EXERCISE MATERIALS:
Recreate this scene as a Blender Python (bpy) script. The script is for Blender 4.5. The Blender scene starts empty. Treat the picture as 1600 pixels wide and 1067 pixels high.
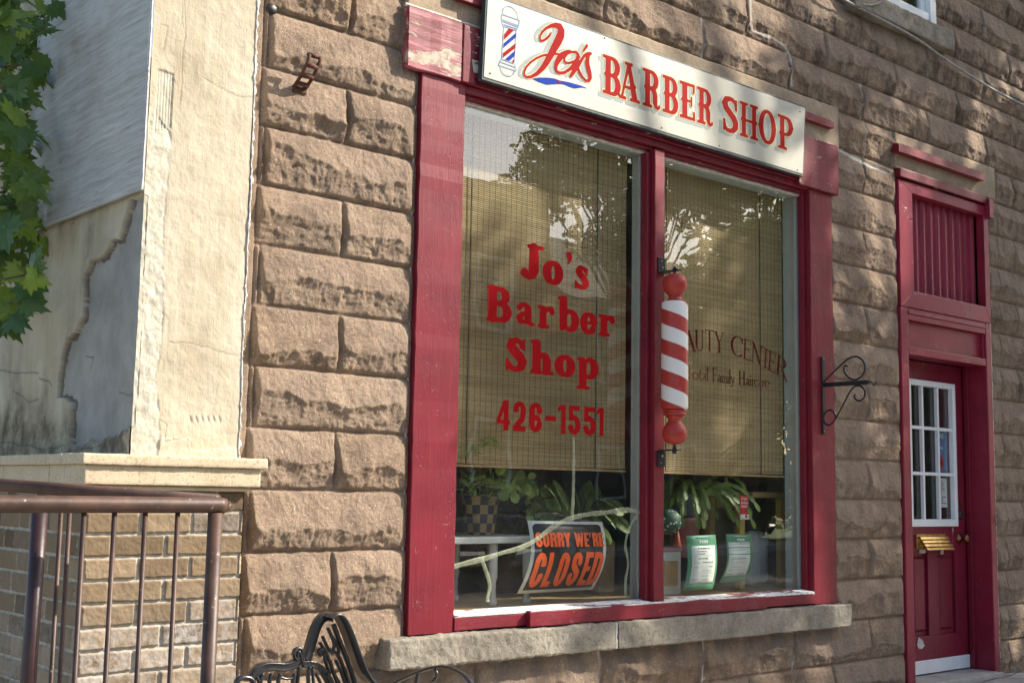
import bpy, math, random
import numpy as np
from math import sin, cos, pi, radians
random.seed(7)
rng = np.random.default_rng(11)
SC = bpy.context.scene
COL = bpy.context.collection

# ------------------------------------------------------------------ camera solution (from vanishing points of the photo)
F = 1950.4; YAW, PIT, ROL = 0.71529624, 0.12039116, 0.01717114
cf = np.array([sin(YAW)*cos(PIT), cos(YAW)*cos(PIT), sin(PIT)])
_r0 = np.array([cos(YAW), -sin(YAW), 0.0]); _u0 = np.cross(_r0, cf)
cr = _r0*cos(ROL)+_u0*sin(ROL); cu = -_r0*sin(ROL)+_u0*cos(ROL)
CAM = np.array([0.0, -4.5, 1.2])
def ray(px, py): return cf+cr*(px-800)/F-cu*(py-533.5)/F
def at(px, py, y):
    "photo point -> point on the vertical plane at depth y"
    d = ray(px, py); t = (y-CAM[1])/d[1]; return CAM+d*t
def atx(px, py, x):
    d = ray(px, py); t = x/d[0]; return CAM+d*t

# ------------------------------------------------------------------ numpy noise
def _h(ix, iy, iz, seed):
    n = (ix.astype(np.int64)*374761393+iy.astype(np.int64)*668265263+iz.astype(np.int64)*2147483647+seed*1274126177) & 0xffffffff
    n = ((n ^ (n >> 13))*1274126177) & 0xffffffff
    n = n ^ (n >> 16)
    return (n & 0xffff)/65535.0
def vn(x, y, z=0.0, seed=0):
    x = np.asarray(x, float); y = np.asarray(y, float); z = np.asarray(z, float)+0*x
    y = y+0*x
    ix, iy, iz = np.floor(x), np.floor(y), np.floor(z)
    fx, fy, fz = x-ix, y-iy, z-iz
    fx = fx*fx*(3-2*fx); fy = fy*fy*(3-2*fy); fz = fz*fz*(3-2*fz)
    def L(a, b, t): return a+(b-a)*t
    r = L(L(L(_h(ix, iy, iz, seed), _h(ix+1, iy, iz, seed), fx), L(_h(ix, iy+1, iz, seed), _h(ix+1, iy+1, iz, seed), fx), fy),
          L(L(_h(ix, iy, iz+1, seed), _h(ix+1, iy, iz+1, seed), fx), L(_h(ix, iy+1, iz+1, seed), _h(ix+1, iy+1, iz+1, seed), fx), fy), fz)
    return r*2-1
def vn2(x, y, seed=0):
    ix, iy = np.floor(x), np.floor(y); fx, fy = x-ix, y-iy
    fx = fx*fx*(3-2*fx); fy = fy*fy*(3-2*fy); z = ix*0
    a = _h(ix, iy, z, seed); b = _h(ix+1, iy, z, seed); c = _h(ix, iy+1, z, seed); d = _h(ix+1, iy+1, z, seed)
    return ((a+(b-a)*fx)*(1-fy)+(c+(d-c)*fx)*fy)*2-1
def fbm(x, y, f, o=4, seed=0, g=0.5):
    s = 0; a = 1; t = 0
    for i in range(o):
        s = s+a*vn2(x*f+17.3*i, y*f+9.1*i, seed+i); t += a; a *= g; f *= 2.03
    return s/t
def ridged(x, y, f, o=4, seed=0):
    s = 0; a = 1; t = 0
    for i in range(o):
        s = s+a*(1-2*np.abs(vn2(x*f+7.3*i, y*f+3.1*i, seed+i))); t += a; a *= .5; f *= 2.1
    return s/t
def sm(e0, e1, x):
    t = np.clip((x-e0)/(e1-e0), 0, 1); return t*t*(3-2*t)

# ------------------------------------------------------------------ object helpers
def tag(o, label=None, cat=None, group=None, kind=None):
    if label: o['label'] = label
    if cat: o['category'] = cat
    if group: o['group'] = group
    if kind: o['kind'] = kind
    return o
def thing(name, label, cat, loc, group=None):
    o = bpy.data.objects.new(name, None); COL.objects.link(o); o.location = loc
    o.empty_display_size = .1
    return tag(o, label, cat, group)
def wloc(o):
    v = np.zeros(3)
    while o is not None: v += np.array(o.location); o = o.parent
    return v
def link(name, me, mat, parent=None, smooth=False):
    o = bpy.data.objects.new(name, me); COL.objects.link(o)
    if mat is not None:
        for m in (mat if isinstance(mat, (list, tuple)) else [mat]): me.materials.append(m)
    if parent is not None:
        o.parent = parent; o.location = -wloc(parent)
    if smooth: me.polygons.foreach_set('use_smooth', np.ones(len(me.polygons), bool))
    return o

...

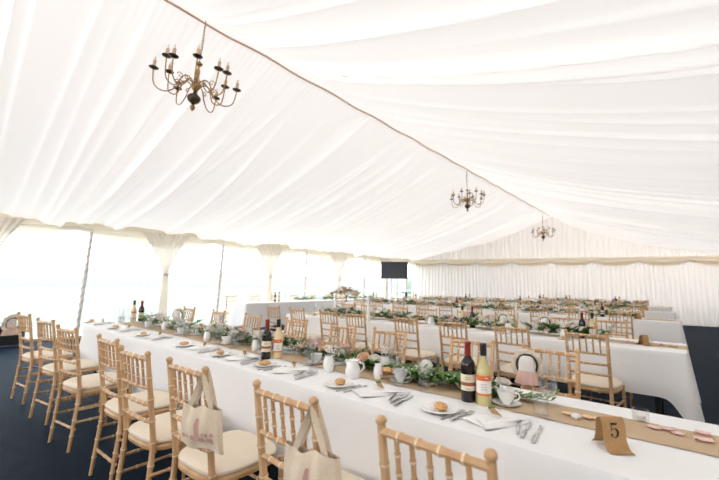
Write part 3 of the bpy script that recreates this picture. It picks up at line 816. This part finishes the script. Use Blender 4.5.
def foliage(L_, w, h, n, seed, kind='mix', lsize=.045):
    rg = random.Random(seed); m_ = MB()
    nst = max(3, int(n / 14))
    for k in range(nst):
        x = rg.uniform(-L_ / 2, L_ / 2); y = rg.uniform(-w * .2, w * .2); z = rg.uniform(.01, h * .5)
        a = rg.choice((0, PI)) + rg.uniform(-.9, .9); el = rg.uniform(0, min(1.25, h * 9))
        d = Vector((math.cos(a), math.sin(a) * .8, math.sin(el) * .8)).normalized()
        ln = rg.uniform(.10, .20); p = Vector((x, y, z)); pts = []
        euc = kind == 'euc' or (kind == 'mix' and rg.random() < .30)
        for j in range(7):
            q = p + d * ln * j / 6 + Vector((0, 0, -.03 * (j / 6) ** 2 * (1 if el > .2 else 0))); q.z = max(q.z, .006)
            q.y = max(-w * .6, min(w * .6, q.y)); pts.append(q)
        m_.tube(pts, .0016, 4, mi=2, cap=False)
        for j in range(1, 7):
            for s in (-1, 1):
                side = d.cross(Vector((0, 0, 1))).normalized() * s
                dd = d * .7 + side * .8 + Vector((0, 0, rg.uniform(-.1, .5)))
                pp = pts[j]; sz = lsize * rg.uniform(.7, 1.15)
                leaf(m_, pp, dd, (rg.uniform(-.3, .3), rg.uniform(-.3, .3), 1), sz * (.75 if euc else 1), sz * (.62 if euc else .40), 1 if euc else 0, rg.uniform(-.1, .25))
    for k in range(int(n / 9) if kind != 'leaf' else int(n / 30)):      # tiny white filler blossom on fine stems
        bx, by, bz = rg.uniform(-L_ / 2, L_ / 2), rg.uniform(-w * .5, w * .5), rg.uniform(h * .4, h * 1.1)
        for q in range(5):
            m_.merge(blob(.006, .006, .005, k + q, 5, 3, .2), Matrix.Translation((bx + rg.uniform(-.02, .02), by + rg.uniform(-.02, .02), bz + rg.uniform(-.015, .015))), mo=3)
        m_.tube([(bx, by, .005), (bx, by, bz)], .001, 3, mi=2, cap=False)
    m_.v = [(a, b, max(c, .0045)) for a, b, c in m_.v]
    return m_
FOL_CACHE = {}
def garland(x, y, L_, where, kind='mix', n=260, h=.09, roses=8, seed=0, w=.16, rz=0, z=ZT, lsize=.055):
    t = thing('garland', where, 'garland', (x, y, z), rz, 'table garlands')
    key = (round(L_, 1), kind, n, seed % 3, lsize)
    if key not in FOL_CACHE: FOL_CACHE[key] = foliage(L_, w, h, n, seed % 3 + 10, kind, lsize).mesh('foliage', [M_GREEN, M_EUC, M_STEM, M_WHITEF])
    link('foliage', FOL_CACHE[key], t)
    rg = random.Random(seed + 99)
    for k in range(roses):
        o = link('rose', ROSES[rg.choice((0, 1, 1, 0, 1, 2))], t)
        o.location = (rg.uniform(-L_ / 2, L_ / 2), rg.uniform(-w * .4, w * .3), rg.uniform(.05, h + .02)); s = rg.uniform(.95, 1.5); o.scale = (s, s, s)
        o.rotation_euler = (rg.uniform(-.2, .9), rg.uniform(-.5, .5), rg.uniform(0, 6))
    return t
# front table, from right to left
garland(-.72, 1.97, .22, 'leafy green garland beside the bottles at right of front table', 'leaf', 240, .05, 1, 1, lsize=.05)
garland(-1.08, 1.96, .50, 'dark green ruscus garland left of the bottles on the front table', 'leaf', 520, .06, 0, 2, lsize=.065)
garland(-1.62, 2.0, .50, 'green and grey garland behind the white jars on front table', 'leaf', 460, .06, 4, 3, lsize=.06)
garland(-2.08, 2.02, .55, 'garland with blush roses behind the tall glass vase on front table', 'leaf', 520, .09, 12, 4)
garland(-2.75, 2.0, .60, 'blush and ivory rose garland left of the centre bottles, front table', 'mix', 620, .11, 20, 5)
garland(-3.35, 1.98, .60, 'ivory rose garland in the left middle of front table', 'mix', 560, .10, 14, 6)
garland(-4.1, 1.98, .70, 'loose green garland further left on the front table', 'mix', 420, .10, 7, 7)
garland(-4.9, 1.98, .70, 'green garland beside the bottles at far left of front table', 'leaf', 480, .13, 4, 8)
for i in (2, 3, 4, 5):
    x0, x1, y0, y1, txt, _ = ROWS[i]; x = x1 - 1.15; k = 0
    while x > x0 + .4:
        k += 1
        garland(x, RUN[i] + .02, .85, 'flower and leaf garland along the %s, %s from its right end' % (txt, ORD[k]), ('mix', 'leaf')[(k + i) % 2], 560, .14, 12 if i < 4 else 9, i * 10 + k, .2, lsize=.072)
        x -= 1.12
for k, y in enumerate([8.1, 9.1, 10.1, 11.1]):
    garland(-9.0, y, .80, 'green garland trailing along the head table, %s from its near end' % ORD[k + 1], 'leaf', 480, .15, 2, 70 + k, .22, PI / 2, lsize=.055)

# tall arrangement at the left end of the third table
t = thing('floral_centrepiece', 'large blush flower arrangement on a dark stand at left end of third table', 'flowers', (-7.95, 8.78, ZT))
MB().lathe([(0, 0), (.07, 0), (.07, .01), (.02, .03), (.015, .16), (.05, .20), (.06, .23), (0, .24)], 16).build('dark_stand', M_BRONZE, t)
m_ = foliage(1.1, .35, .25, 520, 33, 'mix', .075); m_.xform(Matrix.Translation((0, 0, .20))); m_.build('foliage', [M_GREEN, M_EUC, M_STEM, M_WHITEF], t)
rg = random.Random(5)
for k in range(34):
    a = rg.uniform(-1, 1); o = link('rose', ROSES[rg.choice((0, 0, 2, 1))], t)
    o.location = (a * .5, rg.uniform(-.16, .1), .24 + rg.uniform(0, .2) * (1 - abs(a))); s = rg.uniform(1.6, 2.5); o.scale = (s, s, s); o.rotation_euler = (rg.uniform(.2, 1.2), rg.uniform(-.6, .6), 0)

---

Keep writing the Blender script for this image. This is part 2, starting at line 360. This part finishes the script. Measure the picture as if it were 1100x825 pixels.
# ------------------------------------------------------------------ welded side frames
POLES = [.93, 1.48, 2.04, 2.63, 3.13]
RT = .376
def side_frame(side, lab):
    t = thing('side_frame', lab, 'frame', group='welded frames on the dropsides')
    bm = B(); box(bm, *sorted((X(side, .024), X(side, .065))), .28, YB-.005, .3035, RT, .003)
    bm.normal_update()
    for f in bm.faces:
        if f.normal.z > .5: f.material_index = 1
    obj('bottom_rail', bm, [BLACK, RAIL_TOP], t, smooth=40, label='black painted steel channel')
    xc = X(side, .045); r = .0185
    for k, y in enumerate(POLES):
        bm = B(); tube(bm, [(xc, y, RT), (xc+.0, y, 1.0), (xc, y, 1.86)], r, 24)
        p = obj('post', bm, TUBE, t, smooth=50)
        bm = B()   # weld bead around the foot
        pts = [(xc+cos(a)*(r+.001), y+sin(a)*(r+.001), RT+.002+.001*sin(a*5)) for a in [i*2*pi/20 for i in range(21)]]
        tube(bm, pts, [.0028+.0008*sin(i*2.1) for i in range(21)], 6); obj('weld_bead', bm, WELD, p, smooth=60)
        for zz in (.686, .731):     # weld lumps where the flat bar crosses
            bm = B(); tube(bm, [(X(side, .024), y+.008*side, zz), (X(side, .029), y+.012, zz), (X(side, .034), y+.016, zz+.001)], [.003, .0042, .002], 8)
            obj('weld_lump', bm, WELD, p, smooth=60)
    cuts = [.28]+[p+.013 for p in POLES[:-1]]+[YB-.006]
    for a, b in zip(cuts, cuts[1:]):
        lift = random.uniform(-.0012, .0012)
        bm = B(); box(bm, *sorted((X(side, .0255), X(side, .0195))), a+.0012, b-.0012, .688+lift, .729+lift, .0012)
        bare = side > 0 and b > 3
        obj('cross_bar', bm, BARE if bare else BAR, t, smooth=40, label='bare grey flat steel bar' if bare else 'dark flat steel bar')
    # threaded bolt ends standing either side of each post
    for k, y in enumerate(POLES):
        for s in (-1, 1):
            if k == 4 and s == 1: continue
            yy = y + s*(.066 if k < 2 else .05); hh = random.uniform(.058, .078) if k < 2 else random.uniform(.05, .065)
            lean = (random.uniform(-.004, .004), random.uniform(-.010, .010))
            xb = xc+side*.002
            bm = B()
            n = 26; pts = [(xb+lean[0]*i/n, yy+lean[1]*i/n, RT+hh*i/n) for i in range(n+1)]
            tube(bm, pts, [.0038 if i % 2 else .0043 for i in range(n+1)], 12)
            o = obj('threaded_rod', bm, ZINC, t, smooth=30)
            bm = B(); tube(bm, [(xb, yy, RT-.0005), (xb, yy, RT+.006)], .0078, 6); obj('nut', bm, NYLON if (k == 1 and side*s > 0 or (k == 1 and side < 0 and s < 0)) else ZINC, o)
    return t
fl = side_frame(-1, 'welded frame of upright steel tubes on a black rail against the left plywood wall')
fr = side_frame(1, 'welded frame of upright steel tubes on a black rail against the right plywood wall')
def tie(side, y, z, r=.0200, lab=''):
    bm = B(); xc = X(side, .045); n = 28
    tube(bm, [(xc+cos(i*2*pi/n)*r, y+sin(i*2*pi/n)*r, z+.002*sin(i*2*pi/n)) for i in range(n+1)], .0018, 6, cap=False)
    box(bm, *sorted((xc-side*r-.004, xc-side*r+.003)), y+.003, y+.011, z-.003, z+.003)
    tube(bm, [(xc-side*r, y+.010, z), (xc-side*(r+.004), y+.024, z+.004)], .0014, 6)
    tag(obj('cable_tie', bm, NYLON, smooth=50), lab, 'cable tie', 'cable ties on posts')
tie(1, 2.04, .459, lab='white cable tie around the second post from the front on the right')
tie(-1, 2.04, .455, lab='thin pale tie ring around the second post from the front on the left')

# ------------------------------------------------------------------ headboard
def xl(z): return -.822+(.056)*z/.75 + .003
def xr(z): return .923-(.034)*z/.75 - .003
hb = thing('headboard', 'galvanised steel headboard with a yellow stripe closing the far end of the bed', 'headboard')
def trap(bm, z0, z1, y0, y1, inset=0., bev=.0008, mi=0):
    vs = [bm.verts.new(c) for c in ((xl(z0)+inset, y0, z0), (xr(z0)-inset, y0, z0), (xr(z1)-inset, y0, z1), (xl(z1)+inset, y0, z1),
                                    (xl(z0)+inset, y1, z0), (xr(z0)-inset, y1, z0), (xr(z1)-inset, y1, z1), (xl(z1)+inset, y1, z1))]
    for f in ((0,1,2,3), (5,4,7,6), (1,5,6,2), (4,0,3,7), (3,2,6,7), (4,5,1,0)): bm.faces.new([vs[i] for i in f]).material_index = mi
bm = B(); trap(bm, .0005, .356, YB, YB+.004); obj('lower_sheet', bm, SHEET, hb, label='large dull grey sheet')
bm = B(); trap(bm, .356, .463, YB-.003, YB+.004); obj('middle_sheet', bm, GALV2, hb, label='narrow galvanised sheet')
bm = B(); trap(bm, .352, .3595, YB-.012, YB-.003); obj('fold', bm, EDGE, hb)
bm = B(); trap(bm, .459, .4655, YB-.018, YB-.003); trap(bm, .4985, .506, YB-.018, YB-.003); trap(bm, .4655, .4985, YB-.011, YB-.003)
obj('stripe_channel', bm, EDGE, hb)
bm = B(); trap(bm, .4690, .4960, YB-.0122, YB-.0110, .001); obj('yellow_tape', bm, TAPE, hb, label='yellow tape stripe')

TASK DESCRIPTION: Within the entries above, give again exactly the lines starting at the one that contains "Recreate this scene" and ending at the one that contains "d = ray(px, py); t = x/d[0];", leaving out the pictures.

SOLUTION FOR THIS EXERCISE:
Recreate this scene as a Blender Python (bpy) script. The script is for Blender 4.5. The Blender scene starts empty. Treat the picture as 1600 pixels wide and 1067 pixels high.
import bpy, math, random
import numpy as np
from math import sin, cos, pi, radians
random.seed(7)
rng = np.random.default_rng(11)
SC = bpy.context.scene
COL = bpy.context.collection

# ------------------------------------------------------------------ camera solution (from vanishing points of the photo)
F = 1950.4; YAW, PIT, ROL = 0.71529624, 0.12039116, 0.01717114
cf = np.array([sin(YAW)*cos(PIT), cos(YAW)*cos(PIT), sin(PIT)])
_r0 = np.array([cos(YAW), -sin(YAW), 0.0]); _u0 = np.cross(_r0, cf)
cr = _r0*cos(ROL)+_u0*sin(ROL); cu = -_r0*sin(ROL)+_u0*cos(ROL)
CAM = np.array([0.0, -4.5, 1.2])
def ray(px, py): return cf+cr*(px-800)/F-cu*(py-533.5)/F
def at(px, py, y):
    "photo point -> point on the vertical plane at depth y"
    d = ray(px, py); t = (y-CAM[1])/d[1]; return CAM+d*t
def atx(px, py, x):
    d = ray(px, py); t = x/d[0]; return CAM+d*t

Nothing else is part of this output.